Hay entonces motivos de sobra para protestar, y para luchar por generar conciencia en todos los actores sociales, ante el hecho de que la emergencia climática ya no es inminente: estamos sumidos en ella. Lo que no puedo quitarme de la cabeza es que hay mejores maneras de protestar, y de llamar a la conciencia y al compromiso, que la desfiguración vandálica de monumentos y obras de arte. Entiendo que haya activistas que consideren que la manera más eficaz de ganar visibilidad es desfigurar lo que usualmente se considera bello, monumental o simbólico, aún cuando se le haya calificado como patrimonio mundial de la humanidad; y quizá en efecto se hagan ver al llenar de pintura un retrato, un edificio o un cuadro, o al adherirse con pegamento a una pieza de museo. Pero su mensaje queda demeritado hasta la inutilidad ante la avalancha de críticas que le siguen, muchas de ellas emitidas por otros que, de otra manera, estarían en todo de acuerdo con el contenido de su discurso. Recuerda más a la destrucción de los monumentos de Alepo o Palmira, que a las manifestaciones de Greta Thumberg, o las marchas del orgullo LGBTIQ+.

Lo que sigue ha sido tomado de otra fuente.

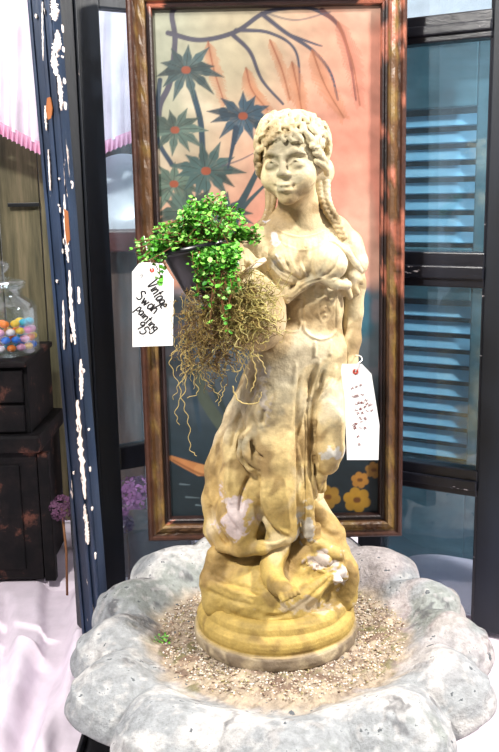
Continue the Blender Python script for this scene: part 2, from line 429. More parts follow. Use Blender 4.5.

Quienes decidieron que era buena idea desfigurar la lápida del sepulcro de Charles Darwin parecen no haber tenido en cuenta el hecho de que buena parte de los que niegan la realidad o la trascendencia del cambio climático global – destinatarios de su mensaje de protesta – suelen también negar la vigencia de la poderosa propuesta darwiniana de la evolución mediante selección natural, las bondades de las vacunas, o el carácter universal de los derechos humanos.

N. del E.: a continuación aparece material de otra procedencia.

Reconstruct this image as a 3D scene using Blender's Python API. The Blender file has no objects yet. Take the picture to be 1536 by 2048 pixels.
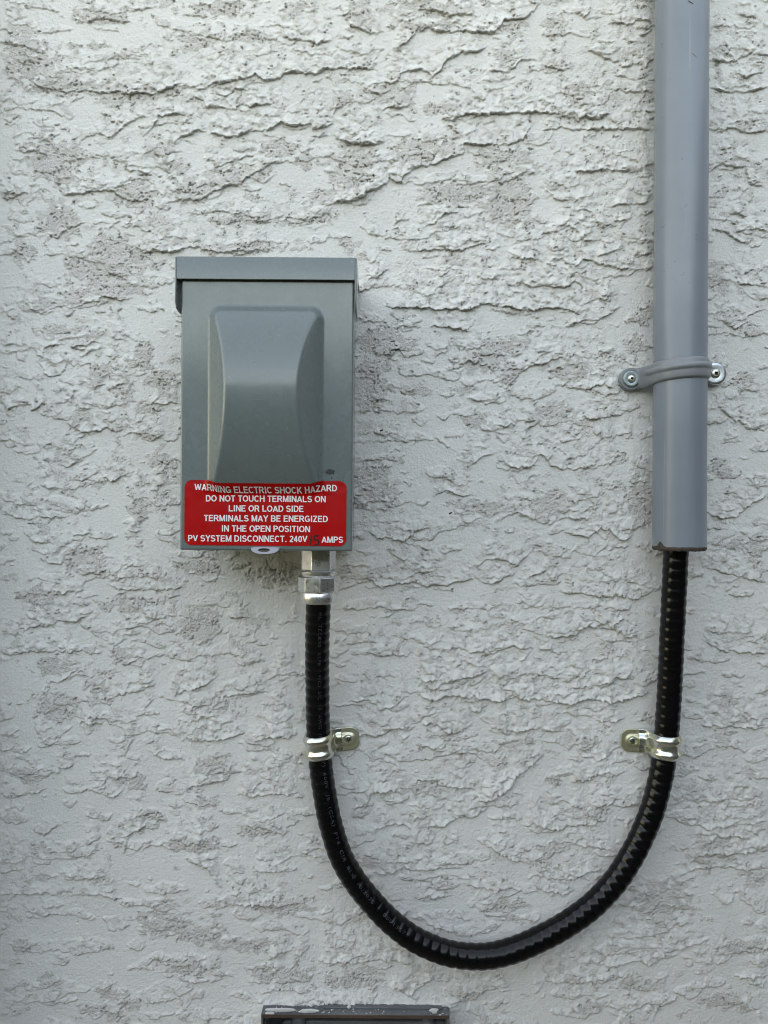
import bpy, math, random
import numpy as np
from mathutils import Vector, Matrix

# ------------------------------------------------------------------ camera, light, exposure
scene = bpy.context.scene
COL = scene.collection
F = 1419.0          # focal length in photo pixels
D = 604.0           # camera distance from the wall, mm
Z0 = 1.40           # camera height, m

cam_d = bpy.data.cameras.new('camera')
cam = bpy.data.objects.new('camera', cam_d)
COL.objects.link(cam)
cam.location = (0, -D / 1000, Z0)
cam.rotation_euler = (math.radians(90), 0, 0)
cam_d.sensor_fit = 'VERTICAL'
cam_d.sensor_height = 24.0
cam_d.lens = 12.0 * F / 1024.0
cam_d.clip_start = 0.01
cam_d.clip_end = 500
scene.camera = cam

SUN_EL = math.radians(27)
SUN_AZ = math.radians(200)   # direction the light travels from: behind the wall, a little to the left
world = bpy.data.worlds.new('World')
scene.world = world
world.use_nodes = True
wn = world.node_tree.nodes
wl = world.node_tree.links
bg = wn['Background']
sky = wn.new('ShaderNodeTexSky')
sky.sky_type = 'NISHITA'
sky.sun_disc = False
sky.sun_elevation = SUN_EL
sky.sun_rotation = math.radians(-20)
sky.dust_density = 2.0
sky.air_density = 1.0
sky.ozone_density = 1.0
wl.new(sky.outputs[0], bg.inputs[0])
bg.inputs[1].default_value = 0.12

sun_d = bpy.data.lights.new('sun', 'SUN')
sun_d.energy = 3.2
sun_d.angle = math.radians(0.5)
sun_d.color = (1.0, 0.95, 0.87)
sun = bpy.data.objects.new('sun', sun_d)
COL.objects.link(sun)
sd = Vector((-math.sin(math.radians(20)) * math.cos(SUN_EL), math.cos(math.radians(20)) * math.cos(SUN_EL), math.sin(SUN_EL)))
sun.rotation_euler = (-sd).to_track_quat('-Z', 'Y').to_euler()
sun.location = (0, 6, 8)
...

Creo que no sucede lo mismo con quienes preferimos ver la lápida de Darwin como un sitio que invita a la reflexión acerca de lo fértil que sigue resultando si idea fundamental, que para muchos sigue siendo una “idea peligrosa” (la evolución ocurre sin finalidad), pero que nos ayuda a entender la realidad en que vivimos, y a apreciar la todavía considerable y variante diversidad de los seres vivos. Sin dida, la publicación del Origen de las Especies desencadeno una revolución que todavía hoy agita las aguas de la polémica social, pero Charles Darwin fue del todo ajeno a las causas del cambio climático global y antropogénico, a pesar de haber vivido en precisamente en Inglaterra en plena revolución industrial, parteaguas que marca el crecimiento acelerado de las emisiones de gases de efecto invernadero.

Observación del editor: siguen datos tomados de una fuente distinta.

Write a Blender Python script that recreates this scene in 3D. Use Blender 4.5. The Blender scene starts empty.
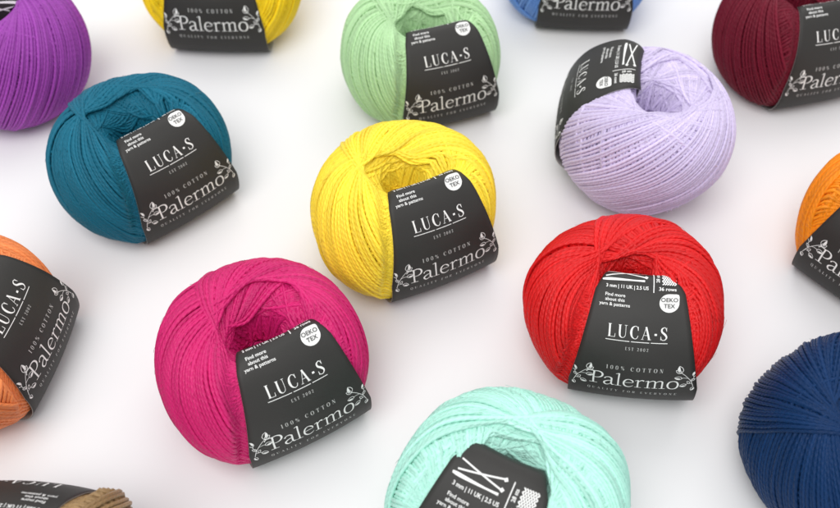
import bpy, math, random
import numpy as np

scene = bpy.context.scene
COL = scene.collection
R = 0.042                      # real radius of a ball, metres
rad = math.radians

# ------------------------------------------------------------------ camera
F_PX, PITCH, HCAM, PW, PH = 884.0, rad(52), 0.294, 840.0, 508.0
H_HALF = 0.67 * R              # half height of a ball
CAMZ = HCAM + 0.68 * R
cam_d = bpy.data.cameras.new('camera'); cam = bpy.data.objects.new('camera', cam_d); COL.objects.link(cam)
cam.location = (0, 0, CAMZ)
cam.rotation_euler = (math.pi / 2 - PITCH, 0, 0)
cam_d.sensor_width = 36.0
cam_d.lens = 36.0 * F_PX / PW
cam_d.clip_start = 0.01; cam_d.clip_end = 50
cam_d.dof.use_dof = True
cam_d.dof.focus_distance = 0.345
cam_d.dof.aperture_fstop = 12.5
scene.camera = cam

# ------------------------------------------------------------------ materials
def new_mat(name):
    m = bpy.data.materials.new(name); m.use_nodes = True
    nt = m.node_tree
    return m, nt, nt.nodes['Principled BSDF']

def nd(nt, kind, **kw):
    n = nt.nodes.new(kind)
    for k, v in kw.items():
        setattr(n, k, v)
    return n

def mth(nt, op, a, b=None):
    n = nd(nt, 'ShaderNodeMath', operation=op)
    for i, x in enumerate((a, b)):
        if x is None: continue
        if isinstance(x, (int, float)): n.inputs[i].default_value = x
        else: nt.links.new(x, n.inputs[i])
    return n.outputs[0]

def yarn_material(name, rgb, tintvar=0.22, sheen=0.1, spec=0.3):
    m, nt, b = new_mat(name)
    L = nt.links
    uv = nd(nt, 'ShaderNodeUVMap', uv_map='twist')
    sp = nd(nt, 'ShaderNodeSeparateXYZ'); L.new(uv.outputs[0], sp.inputs[0])
    # plied thread: three plies winding round the strand
    ph = mth(nt, 'ADD', mth(nt, 'MULTIPLY', sp.outputs[0], 1.0), mth(nt, 'MULTIPLY', sp.outputs[1], 3.0))
    ply = mth(nt, 'SINE', mth(nt, 'MULTIPLY', ph, 2 * math.pi))
    fine = mth(nt, 'SINE', mth(nt, 'MULTIPLY', mth(nt, 'SUBTRACT', mth(nt, 'MULTIPLY', sp.outputs[0], 2.3),
                                                    mth(nt, 'MULTIPLY', sp.outputs[1], 7.0)), 2 * math.pi))
    tc = nd(nt, 'ShaderNodeTexCoord')
    nz = nd(nt, 'ShaderNodeTexNoise'); nz.inputs['Scale'].default_value = 2200; nz.inputs['Detail'].default_value = 3
    L.new(tc.outputs['Object'], nz.inputs['Vector'])
    h = mth(nt, 'ADD', mth(nt, 'MULTIPLY', ply, 0.5), mth(nt, 'ADD', mth(nt, 'MULTIPLY', fine, 0.15),
                                                            mth(nt, 'MULTIPLY', nz.outputs[0], 0.7)))
    bp = nd(nt, 'ShaderNodeBump'); bp.inputs['Strength'].default_value = 0.75; bp.inputs['Distance'].default_value = 0.00016
    L.new(h, bp.inputs['Height']); L.new(bp.outputs[0], b.inputs['Normal'])
    at = nd(nt, 'ShaderNodeAttribute', attribute_name='tint')
    n2 = nd(nt, 'ShaderNodeTexNoise'); n2.inputs['Scale'].default_value = 90; n2.inputs['Detail'].default_value = 2
    L.new(tc.outputs['Object'], n2.inputs['Vector'])
    val = mth(nt, 'ADD', 1.0 - tintvar * 0.5 - 0.06, mth(nt, 'ADD', mth(nt, 'MULTIPLY', at.outputs['Fac'], tintvar),
                                                     mth(nt, 'MULTIPLY', n2.outputs[0], 0.12)))
    mx = nd(nt, 'ShaderNodeVectorMath', operation='SCALE')
    mx.inputs[0].default_value = rgb; L.new(val, mx.inputs['Scale'])
    L.new(mx.outputs[0], b.inputs['Base Color'])
    b.inputs['Roughness'].default_value = 0.43
    b.inputs['Specular IOR Level'].default_value = spec
    b.inputs['Sheen Weight'].default_value = sheen
    b.inputs['Sheen Roughness'].default_value = 0.5
    b.inputs['Sheen Tint'].default_value = (*[min(1, 0.1 + 0.9 * c) for c in rgb], 1)
    return m

def paper_material(name, rgb, rough):
    m, nt, b = new_mat(name); L = nt.links
    tc = nd(nt, 'ShaderNodeTexCoord')
    nz = nd(nt, 'ShaderNodeTexNoise'); nz.inputs['Scale'].default_value = 1800; nz.inputs['Detail'].default_value = 4
    L.new(tc.outputs['Object'], nz.inputs['Vector'])
    n2 = nd(nt, 'ShaderNodeTexNoise'); n2.inputs['Scale'].default_value = 60; n2.inputs['Detail'].default_value = 3
    L.new(tc.outputs['Object'], n2.inputs['Vector'])
    v = mth(nt, 'ADD', 0.78, mth(nt, 'ADD', mth(nt, 'MULTIPLY', nz.outputs[0], 0.22), mth(nt, 'MULTIPLY', n2.outputs[0], 0.22)))
    mx = nd(nt, 'ShaderNodeVectorMath', operation='SCALE'); mx.inputs[0].default_value = rgb
    L.new(v, mx.inputs['Scale']); L.new(mx.outputs[0], b.inputs['Base Color'])
    bp = nd(nt, 'ShaderNodeBump'); bp.inputs['Strength'].default_value = 0.25; bp.inputs['Distance'].default_value = 0.0001
    L.new(nz.outputs[0], bp.inputs['Height'])
    n3 = nd(nt, 'ShaderNodeTexNoise'); n3.inputs['Scale'].default_value = 45; n3.inputs['Detail'].default_value = 1   # slight buckling of the card
    L.new(tc.outputs['Object'], n3.inputs['Vector'])
    b2 = nd(nt, 'ShaderNodeBump'); b2.inputs['Strength'].default_value = 0.5; b2.inputs['Distance'].default_value = 0.0015
    L.new(n3.outputs[0], b2.inputs['Height']); L.new(bp.outputs[0], b2.inputs['Normal']); L.new(b2.outputs[0], b.inputs['Normal'])
    b.inputs['Roughness'].default_value = rough
    b.inputs['Specular IOR Level'].default_value = 0.38
    return m

def ink_material(name, rgb):
    m, nt, b = new_mat(name); L = nt.links
    tc = nd(nt, 'ShaderNodeTexCoord')
    nz = nd(nt, 'ShaderNodeTexNoise'); nz.inputs['Scale'].default_value = 900
    L.new(tc.outputs['Object'], nz.inputs['Vector'])
    v = mth(nt, 'ADD', 0.9, mth(nt, 'MULTIPLY', nz.outputs[0], 0.2))
    mx = nd(nt, 'ShaderNodeVectorMath', operation='SCALE'); mx.inputs[0].default_value = rgb
    L.new(v, mx.inputs['Scale']); L.new(mx.outputs[0], b.inputs['Base Color'])
    b.inputs['Roughness'].default_value = 0.6
    return m

M_PAPER = paper_material('black_card', (0.025, 0.0237, 0.0215), 0.55)
M_INNER = paper_material('grey_card_back', (0.30, 0.295, 0.28), 0.8)
M_INK = ink_material('white_ink', (0.80, 0.80, 0.78))
M_GREY = ink_material('grey_ink', (0.47, 0.47, 0.455))
M_DARK = ink_material('dark_ink', (0.05, 0.05, 0.05))

# ------------------------------------------------------------------ the ball's profile
def spline(P, n=16):
    P = np.array(P, float); o = []
    for i in range(len(P) - 1):
        a = P[max(i - 1, 0)]; b = P[i]; c = P[i + 1]; d = P[min(i + 2, len(P) - 1)]
        for k in range(n):
            t = k / n
            o.append(.5 * (2 * b + (c - a) * t + (2 * a - 5 * b + 4 * c - d) * t * t + (3 * b - a - 3 * c + d) * t ** 3))
    o.append(P[-1]); return np.array(o)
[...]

¿Qué hay que protestar ante la indiferencia frente a la emergencia climática, y exigir que los gobiernos, los mercados y los dueños de los medios de producción respondan con sensatez y eficacia a la necesidad de encararla? Cierto. Protestemos con la pluma (o el teclado), usemos las omnipresentes redes sociales, salgamos a las calles y las plazas, eduquemos en las escuelas, expresemos nuestra posición con más arte. Mejor eso que la violencia, la destrucción y la profanación de los bienes culturales. Mejor eso que el insulto y el grito destemplado. Dejemos a Darwin dormir en paz, y elevemos todas las voces hasta que escuchen, por convicción o por cansancio, aquellos que han preferido apoltronarse en la opulencia del corto plazo.